● Faces and Stories ● Jewish Community
The synagogue has been standing in the alley connecting Jan Autengruber Street with Náměstí Svobody Square within the Pacov urban heritage area for almost two centuries. A house with chamfered corners, saddle roof, and two gables facing east and west, its south facade now fronts the yard in front of a bottling plant owned by the Crystalis Co. It was built in the neoclassical style no later than 1823 next to or possibly instead of the house Number 177 which the local Jewish community bought in 1809 from one of the burghers, a locksmith named Matěj Volyňský. The construction plan was drawn up by the local architect Tomáš Polívka in 1811. The synagogue replaced an unsatisfactory prayer room in the attic of Wolf Meller’s house (possibly the eastern part of today house No 172). A smaller house west of the synagogue – the home of a shamash or sexton paid by the community – later served as the schoolmaster’s house, while the rabbi shared the house No 315 with a Jewish school. The fire of September 1864 left only the perimeter walls standing; the rest was rebuilt in the Neo-Romanesque style using both brick- and stonework during the following years. Inside there were a 100 seats for men and another 60 gallery seats for women. Services were conducted here until the autumn of 1941 when every synagogue in the Protectorate of Bohemia and Moravia was closed.
Having obtained the synagogue after the war, the Jewish community of Tábor sold the building to a state-owned distillery and yeast-manufacturing plant in Kolín in 1952. From 1956 it was used as a collective farm’s storeroom and business premises. Even after 1989 the synagogue continued to be utilized for storage and business purposes by a string of private owners. The community archives, furnishings, and liturgical equipment including nine Torah scrolls (the Torah being the cornerstone of the Hebrew Scriptures) had, however, already been shipped to the Jewish Museum in Prague during the war thanks to the Jewish community of Prague, which managed to gain approval of the Nazi authorities to recover the religious artifacts. Said scrolls included those originally owned by the Jewish communities of Hořepník and possibly even Lukavec which were subsumed by Pacov in the late 19th century.
In February 1964 the Communist government sold the Pacov scrolls – with over 1,500 more scrolls and cloth mantles from every part of Bohemia and Moravia – to Westminster Synagogue in London, which set up the Memorial Scrolls Trust to protect and restore these valuable relics. The scrolls rescued from Czechoslovakia during World War II are now the treasured highlights of museum collections and Jewish communities all over the world.

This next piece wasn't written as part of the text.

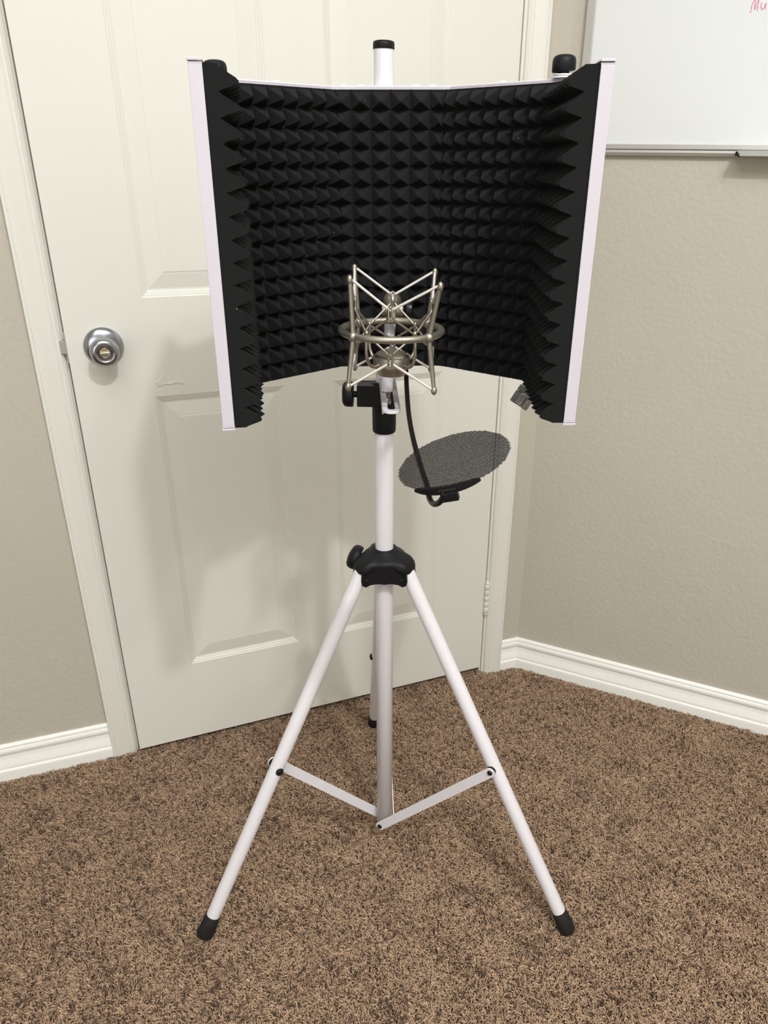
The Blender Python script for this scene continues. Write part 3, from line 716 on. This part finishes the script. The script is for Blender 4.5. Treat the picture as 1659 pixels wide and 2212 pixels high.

Nowadays, the former synagogue remains the primary tangible evidence of centuries of Jewish presence in Pacov. A notable example of the Neo-Romanesque provincial style, its restoration and conservation has been already endorsed by the Czech ministry of culture. On 8th January 2020 the building was declared a Cultural Monument and added to the national register of historic monuments as item No. 106451. A growing interest in the Jewish history, shown by the local as well as foreign visitors to Pacov, demands that its restoration happen as soon as possible.